Why Robert Kiyosaki Thinks The Next Big Layoff Wave Will Target America’s Best-Educated

Gage Skidmore from Surprise, AZ, United States of America/Wikimedia Commons

Robert Kiyosaki, the bestselling author of “Rich Dad Poor Dad”, has built a career on calling out the myths of traditional wealth and education. But his latest warning cuts deeper than personal finance. In his view, the United States is heading toward massive unemployment, and the people who think they’re safest may actually be the most at risk.

In a recent post, Kiyosaki called artificial intelligence “the biggest change in modern history,” predicting that it will wipe out millions of jobs once thought untouchable. “AI will cause many smart students to lose their jobs,” he said, pointing to a growing disconnect between what schools teach and what the modern economy truly rewards.

The End Of The “Safe Career” Era

For generations, the American dream was built around a simple equation: get a degree, find a stable job, and work your way up.
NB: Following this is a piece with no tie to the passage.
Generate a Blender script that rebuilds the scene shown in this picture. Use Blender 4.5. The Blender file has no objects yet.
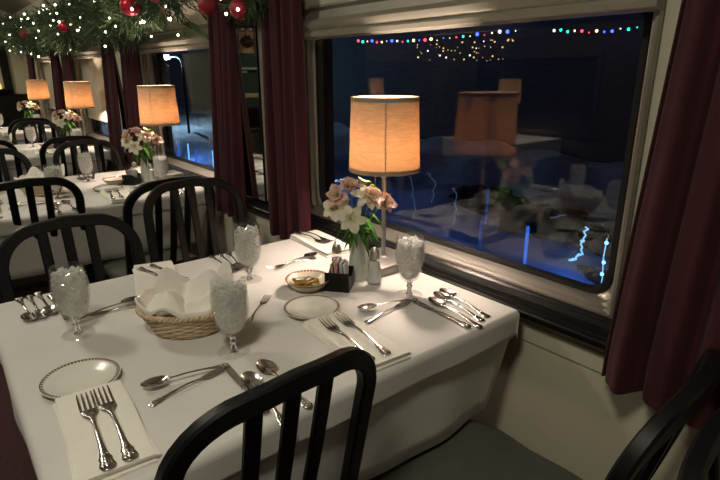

But Kiyosaki argues that the equation no longer holds. College graduates, once guaranteed a head start, now enter a marketplace where algorithms decide whose skills still matter. Industries like law, accounting, marketing, and finance (long considered “safe bets”) are seeing roles replaced or reduced by AI tools that can do in seconds what used to take hours.

That, he warns, makes educated workers the most vulnerable. The irony is sharp: the very people who followed the rules and borrowed heavily to do so may find themselves edged out first. 

When “Smart” Becomes The New Risk

Kiyosaki’s message isn’t an attack on education but a reality check on dependence. The traditional path worked when technology changed slowly. But AI is exponential. It learns, adapts, and replaces faster than any workforce can retrain. 

This is why white-collar workers are entering a phase of instability that used to belong only to blue-collar labor. The security gap has flipped. As Kiyosaki’s outlook implies, AI doesn’t care how smart you are—it only cares how replaceable your job is.

The Debt Trap And The New Workforce Divide

What makes this moment particularly dangerous is how deeply debt and education have intertwined. Many young Americans enter adulthood burdened with loans, expecting to pay them off through the very jobs that AI is now absorbing. That combination creates what he calls a “new depression for the educated class.”

However, the coming divide won’t be between rich and poor. It will be between adaptable and rigid. Those who depend solely on a paycheck may struggle most as automation expands, while people who understand how to generate income independently will stand on firmer ground. In other words, wealth in the future won’t be built by intelligence alone but by flexibility.

Preparing For A Different Kind Of Job Market

Despite his alarmist tone, Kiyosaki isn’t forecasting the end of opportunity. He believes the workers who thrive in the new era will be the ones who actually treat skills like assets instead of credentials. Learning to pivot and building multiple income streams are survival strategies.

He points to his own “Rich Dad” philosophy: that wealth doesn’t come from a paycheck, it comes from understanding how money works and how to make it work for you. In a world where entire professions can vanish with a software update, that mindset could be the only real job security left.

Success Belongs To The Adaptable

Kiyosaki’s warning sounds dramatic, but the signs are already visible: automation in customer service, AI in journalism, and algorithms managing finances.

The future doesn’t punish the educated, though. It punishes the unprepared. Those who keep learning and evolving will find new ways to succeed, even in a scene that looks nothing like the one they trained for. Because in the end, the real threat is refusing to change when everything else already has.